Aretha Franklin poważnie chora. Rodzina już planuje pożegnalny koncert?
Według najnowszych informacji Aretha Franklin jest przytomna i świadoma swoich problemów ze zdrowiem. W tym samym czasie sieć obiegły doniesienia o specjalnym koncercie w hołdzie dla wokalistki. Moment ogłoszenia wydarzenia skrytykowano w sieci.
13 sierpnia w sieci pojawiły się informacje, że Aretha Franklin jest "śmiertelnie chora".
"Czuwa przy niej rodzina i przyjaciele. Proszą fanów o modlitwę i uszanowanie prywatności" - podał serwis Showbiz 411, dodając, że Franklin "zdążyła się już pożegnać z bliskimi".
"Wierzymy, że z tego wyjdzie, ona wierzy, że sobie poradzi - to bardzo ważne" - mówił kilka dni temu Tim Franklin, siostrzeniec Arethy. Według najnowszych informacji, które członek rodziny przekazał magazynowi "People" wokalistka jest przytomna, rozmawia z bliskimi i żartuje, mimo świadomości swojego stanu.
"Widziałem ją w piątek i rozmawialiśmy około 45 minut. Mój brat był tam w sobotę, w tym czasie (Aretha - przyp. red) była przytomna, rozmawiała i żartowała. Ogląda telewizję, więc widzi te wszystkie nagłówki, w których już jest martwa" - tłumaczył.

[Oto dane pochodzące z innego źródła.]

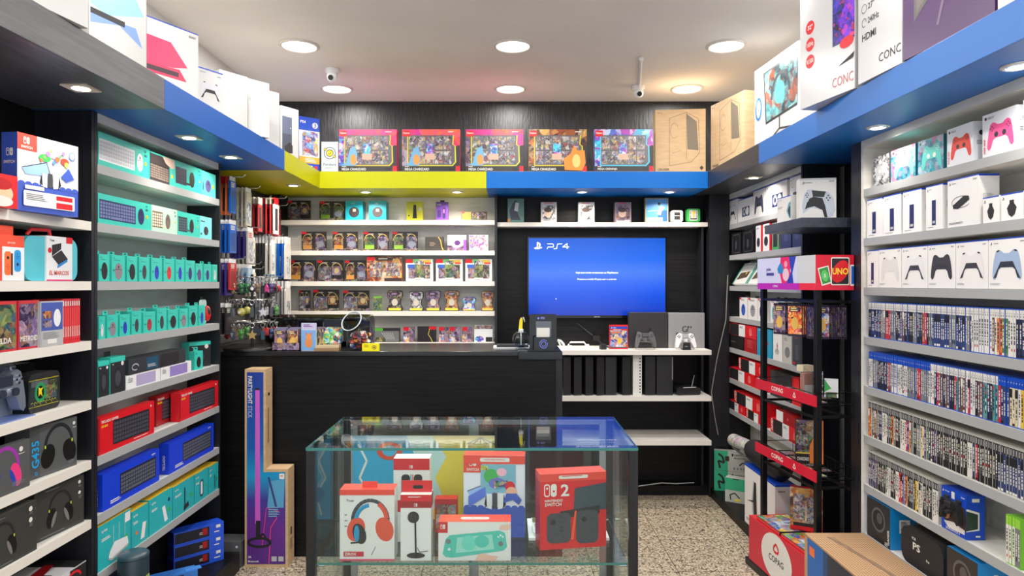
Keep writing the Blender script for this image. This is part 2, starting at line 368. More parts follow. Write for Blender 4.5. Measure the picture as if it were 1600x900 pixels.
SPOTS = [(-1.38, 2.21, 1, 'charcoal canopy'), (-1.38, 2.96, 1, 'blue canopy, nearer of two'), (-1.385, 3.42, 1, 'blue canopy, farther of two'), (-1.38, 4.40, 0, 'yellow canopy corner'),
         (-.98, 4.72, 0, 'yellow canopy, left of two'), (-.35, 4.72, 0, 'yellow canopy, right of two'), (.515, 4.72, 0, 'blue canopy left above the television'),
         (1.12, 4.72, 0, 'blue canopy right above the television'), (1.47, 4.08, 1, 'dark canopy at the right'), (1.50, 2.766, 0, 'blue right canopy, farther'), (1.487, 1.99, 0, 'blue right canopy, nearer'),
         (-1.38, 1.5, 1, 'charcoal canopy, nearest')]
cream = flat((214, 206, 190), .4); sp_em = flat((255, 250, 235), .5, emit=10.)
for x, y, sq, nm in SPOTS:
    e = empty('canopy_spotlight', (x, y, CZ0-.0005)); tag(e, ('square ' if sq else 'round ')+'spotlight set under the '+nm, 'spotlight', 'small canopy spotlights')
    m = MB()
    if sq: m.box(-.042, .042, -.042, .042, -.005, 0, cream)
    else: m.lathe([(.045, 0), (.045, -.004), (.034, -.007), (.03, -.001)], (0, 0, 0), flat((225, 225, 225), .25, .5), 24)
    m.build('bezel', e)
    MB().lathe([(.0001, -.006), (.026, -.006)], (0, 0, 0), sp_em, 20).build('bulb', e)
    L = bpy.data.objects.new('lamp', sdat_b if y > 4.3 and not sq else sdat); COL.objects.link(L); L.parent = e; L.location = (0, 0, -.012)

# ------------------------------------------------------------------ shelving units
TL = .033
ZL = [1.528+.2175*k for k in (2, 1, 0, -1, -2, -3, -4, -5)]     # shelf tops, top to bottom
ZR = [1.502+.2175*k for k in (2, 1, 0, -1, -2, -3, -4, -5)]
def shelf_part(parent, x0, x1, y0, y1, z, t, edge_side, top, lip):
    m = MB(); e = .004
    a = [x0, x1, y0, y1]
    if edge_side == '+x': m.box(x0, x1-e, y0, y1, z-t, z, top).box(x1-e, x1, y0, y1, z-t, z, lip)
    if edge_side == '-x': m.box(x0+e, x1, y0, y1, z-t, z, top).box(x0, x0+e, y0, y1, z-t, z, lip)
    if edge_side == '-y': m.box(x0, x1, y0+e, y1, z-t, z, top).box(x0, x1, y0, y0+e, z-t, z, lip)
    return m.build('shelf', parent)
# left near unit (dark, white shelves)
u = empty('shelving_unit', (XL, 2.0, 0)); u['label'] = 'black open shelving with white shelves at the left edge'; u['category'] = 'shelving unit'
u.location = (0, 0, 0)
MB().box(XL-.21, XL, 2.495, 2.512, .1, CZ0-g, WOODKV).build('side_panel', u)
MB().box(XL-.21, XL, 1.28, 1.297, .1, CZ0-g, WOODKV).build('side_panel', u)
MB().box(XL-.225, XL-.211, 1.28, 2.512, .1, CZ0-g, WOODK).build('back_panel', u)
for z in ZL[1:7]: shelf_part(u, XL-.21, XL, 1.298, 2.494, z, .032, '+x', LAMW, LIPW)
MB().box(XL-.21, XL-.01, 1.298, 2.494, 0, .10, WOODK).build('plinth', u)
# left far unit
u = empty('shelving_unit', (0, 0, 0)); tag(u, 'open wall shelving full of teal mouse and keyboard boxes', 'shelving unit')
MB().box(XL-.17, XL, 3.602, 3.618, .1, CZ0-g, WOODKV).build('side_panel', u)
MB().box(XL-.17, XL, 2.514, 2.531, .1, CZ0-g, WOODKV).build('side_panel', u)
MB().box(XL-.185, XL-.171, 2.514, 3.618, .40, CZ0-g, LAMG).build('back_panel', u)
MB().box(XL-.185, XL-.171, 2.514, 3.618, .10, .399, WOODK).build('lower_back_panel', u)
for z in ZL: shelf_part(u, XL-.17, XL, 2.532, 3.601, z, TL, '+x', LAMG, LIPG)
MB().box(XL-.17, XL-.004, 2.532, 3.601, 2.12, CZ0-g, LAMG).build('top_board', u)
MB().box(XL-.17, XL+.10, 2.514, 3.618, 0, .099, WOODK).build('plinth', u)
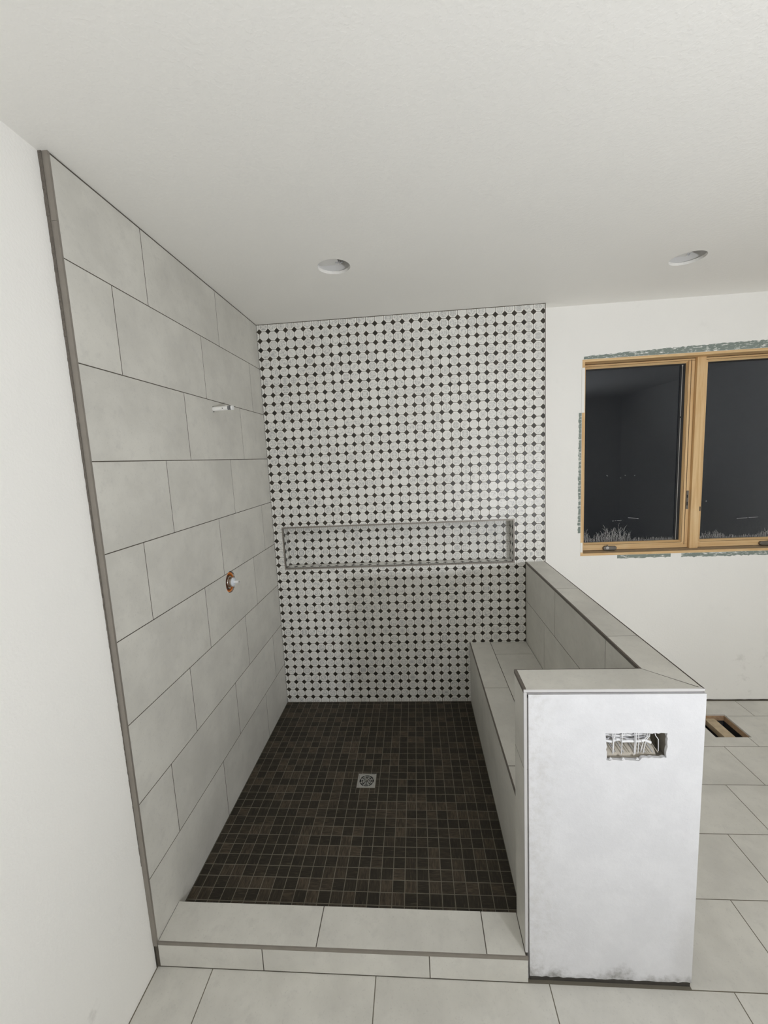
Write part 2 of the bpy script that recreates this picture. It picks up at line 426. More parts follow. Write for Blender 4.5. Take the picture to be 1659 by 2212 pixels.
def ragged(x0, x1, y0, y1, step, amp, sides='btlr', seed=1):
    rnd = random.Random(seed); P = []
    def run(a, b, on):
        n = max(2, int((Vector(b)-Vector(a)).length/step)); d = (Vector(b)-Vector(a)); nrm = Vector((-d.y, d.x)).normalized()
        for i in range(n):
            q = Vector(a)+d*(i/n)
            if on and i: q += nrm*rnd.uniform(-amp, amp)
            P.append((q.x, q.y))
    run((x0,y0), (x1,y0), 'b' in sides); run((x1,y0), (x1,y1), 'r' in sides); run((x1,y1), (x0,y1), 't' in sides); run((x0,y1), (x0,y0), 'l' in sides)
    return P

# ================================================================== SETTING
# ---- main floor
VENT = (2.870, 3.084, -0.308, -0.070)
fl = obj('floor', plate([(-.05, YFRONT-.05), (XRIGHT+.05, YFRONT-.05), (XRIGHT+.05, YW+.02), (-.05, YW+.02)], [rect(VENT[0]-.008, VENT[1]+.008, VENT[2]-.008, VENT[3]+.008)], .02), 'grout_floor', None, frame('+z', -.0006))
tag(fl, 'large light grey cement-look floor tiles with dark joints', kind='structure')
FZ = frame('+z', 0.0)
def floor_row_tiles():
    j0 = -0.0887
    ys = [YW-.009, j0] + [j0-CH*i for i in range(1, 14)]
    for i in range(len(ys)-1):
        y1, y0 = ys[i], max(ys[i+1], YFRONT)
        if y0 >= y1-.02: continue
        xj = 3.268-0.20433*i
        xl = XO+.004 if y0 > -1.62 else -.012
        x = xj-math.ceil((xj-xl)/TL)*TL
        while x < XRIGHT:
            a0, a1 = max(x, xl), min(x+TL, XRIGHT)
            if a1-a0 > .01:
                vx0, vx1, vy0, vy1 = VENT
                if a0 < vx1 and a1 > vx0 and y0 < vy1 and y1 > vy0:
                    g = G/2; A0, A1, B0, B1 = a0+g, a1-g, y0+g, y1-g
                    hx0, hx1, hy0, hy1 = max(vx0, A0), min(vx1, A1), max(vy0, B0), min(vy1, B1)
                    if hy0 <= B0+1e-6: poly = [(A0,B0),(hx0,B0),(hx0,hy1),(hx1,hy1),(hx1,B0),(A1,B0),(A1,B1),(A0,B1)]
                    elif hx1 >= A1-1e-6: poly = [(A0,B0),(A1,B0),(A1,hy0),(hx0,hy0),(hx0,B1),(A0,B1)]
                    else: poly = [(A0,B0),(A1,B0),(A1,B1),(hx1,B1),(hx1,hy0),(A0,hy0)]
                    poly_tile(FZ, poly, fl, 'floor_tile')
                else: place_tile(FZ, a0, a1, y0, y1, fl, 'floor_tile')
            x += TL
floor_row_tiles()
# dark perimeter gap under the back wall and along the left wall, and the vent shaft lining
MB().box(XO+.004, XRIGHT, YW-.0085, YW+.01, -.03, -.001).build('perimeter_gap', 'subfloor', fl)
MB().box(-.05, -.0125, YFRONT, CURB_O-.002, -.03, -.001).build('perimeter_gap', 'subfloor', fl)

# ---- ceiling with two round cutouts
H1, H2, RH = (.676, -.742), (2.461, -.505), .080
cl = obj('ceiling', plate([(-.05, -YFRONT+.05), (-.05, -YW-.05), (XRIGHT+.05, -YW-.05), (XRIGHT+.05, -YFRONT+.05)],
      [circle(H1[0], -H1[1], RH), circle(H2[0], -H2[1], RH+.002)], .014), 'ceil', None, frame('-z', ZC))
tag(cl, 'off-white textured ceiling with two round cutouts', kind='structure')
MB().box(-.1, XRIGHT+.1, YFRONT-.1, YW+.12, ZC+.16, ZC+.18).build('attic_deck', 'stud', cl)

# ---- left wall: leaning drywall in front, tiled field in the shower
b = MB(); b.quadprism([(-.10, -.03), (-.0145, -.03), (-.0145, .007), (-.0275, ZC), (-.10, ZC)], YFRONT, YL-.004, 1)
wl = b.build('wall_left', 'wall'); tag(wl, 'white left wall, bare drywall in front and large grey tiles in the shower', kind='structure')
VY, VZ, VR = -.7385, 1.2300, .0590
AY, AZ = -.7388, 2.156
back = obj('tile_backing', plate(rect(YL, .0, 0, ZC), [circle(VY, VZ, VR), circle(AY, AZ, .0165, 20)], .012), 'grout', wl, frame('+x', -.0004))
FL = frame('+x', 0.0)
ZJ8 = .3699
zj = [ZC-.0035] + [ZJ8+CH*(7-i) for i in range(8)] + [ZS+.001]
offs = [-1.2085, -1.4128, -1.0118]
for r_ in range(9):
    z1, z0 = zj[r_], zj[r_+1]
    y = offs[r_ % 3]
    cuts = [YL]+[v for v in (y+TL*n for n in range(4)) if YL+.02 < v < -.01]+[0.0]
    for a, c_ in zip(cuts[:-1], cuts[1:]):
        hit = []
        g = G/2
        if a < VY < c_ and z0 < VZ+VR and z1 > VZ-VR:
            A0, A1, B0, B1 = a+g, c_-g, z0+g, z1-g
            if z0 < VZ < z1:            # lower tile: the circle runs out through its top edge
                t0 = math.asin((B1-VZ)/VR); n = 30
                arc = [(VY+VR*math.cos(t), VZ+VR*math.sin(t)) for t in [t0-(math.pi+2*t0)*i/n for i in range(n+1)]]
                poly_tile(FL, [(A0, B0), (A1, B0), (A1, B1)]+arc+[(A0, B1)], wl)
            else:                        # upper tile: a shallow bite out of its bottom edge
                t0 = math.asin((B0-VZ)/VR); n = 8
                arc = [(VY+VR*math.cos(t), VZ+VR*math.sin(t)) for t in [math.pi-t0-(math.pi-2*t0)*i/n for i in range(n+1)]]
                poly_tile(FL, [(A0, B0)]+arc+[(A1, B0), (A1, B1), (A0, B1)], wl)
            continue
        if a < AY < c_ and z0 < AZ < z1: hit.append(circle(AY, AZ, .0155, 20))
        if hit:
            me = plate(rect(a+G/2, c_-G/2, z0+G/2, z1-G/2), hit, .010); ul = me.uv_layers.new(name='UVMap')
            for lp in me.loops: co = me.vertices[lp.vertex_index].co; ul.data[lp.index].uv = (co.x, co.y)
            obj('tile', me, 'tile', wl, FL)
        else: place_tile(FL, a, c_, z0, z1, wl)
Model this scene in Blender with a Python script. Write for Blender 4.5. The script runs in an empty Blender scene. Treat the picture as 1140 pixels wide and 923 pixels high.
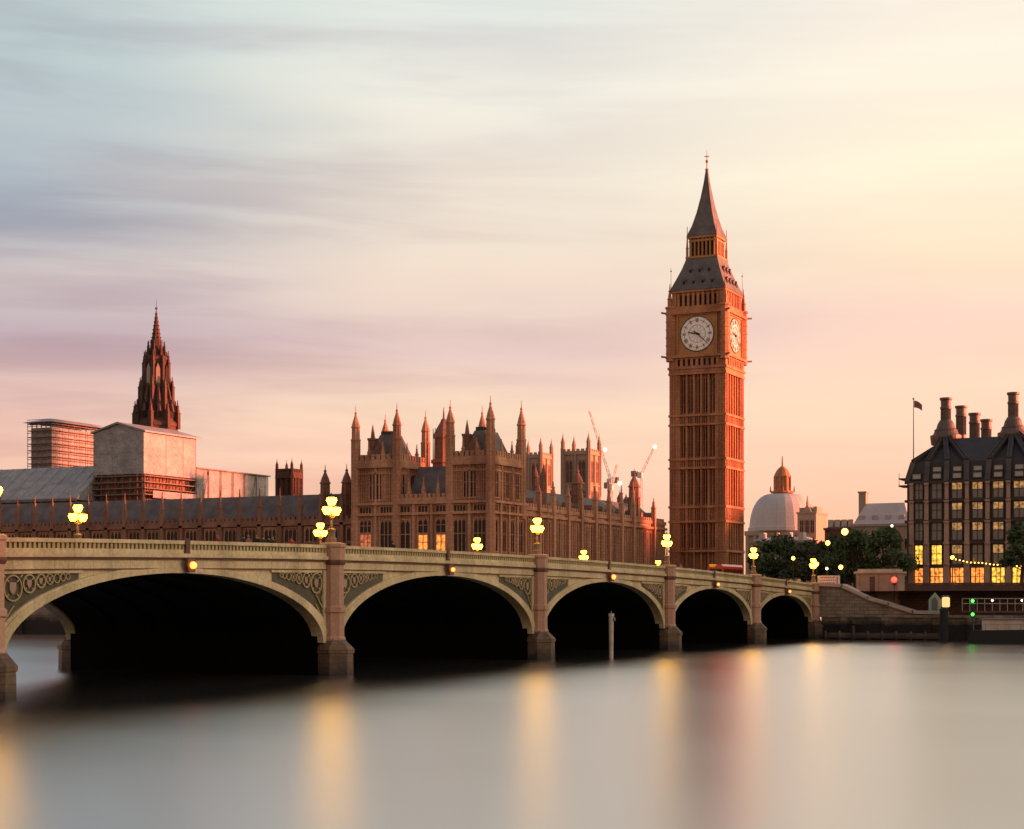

Krótko po podaniu informacji o chorobie Franklin, w sieci pojawiły się doniesienia o specjalnym koncercie w hołdzie wokalistce, który zaplanowany został na listopad tego roku.
Na razie nie podano żadnych szczegółów koncertu do wiadomości publicznej, a przedstawiciel samej wokalistki nie komentuje sprawy. Fani artystki zauważają jednak, że czas potwierdzenia takiego koncertu jest wyjątkowo niezręczny i wygląda, jakby rodzina już teraz uśmierciła bliską im osobę.
O zdrowie dla wokalistki modlą się gwiazdy na całym świecie. Swoje wsparcie dla piosenkarki przekazali m.in.: Mariah Carey, Missy Elliot, Beyonce, Jay-Z i Janet Jackson.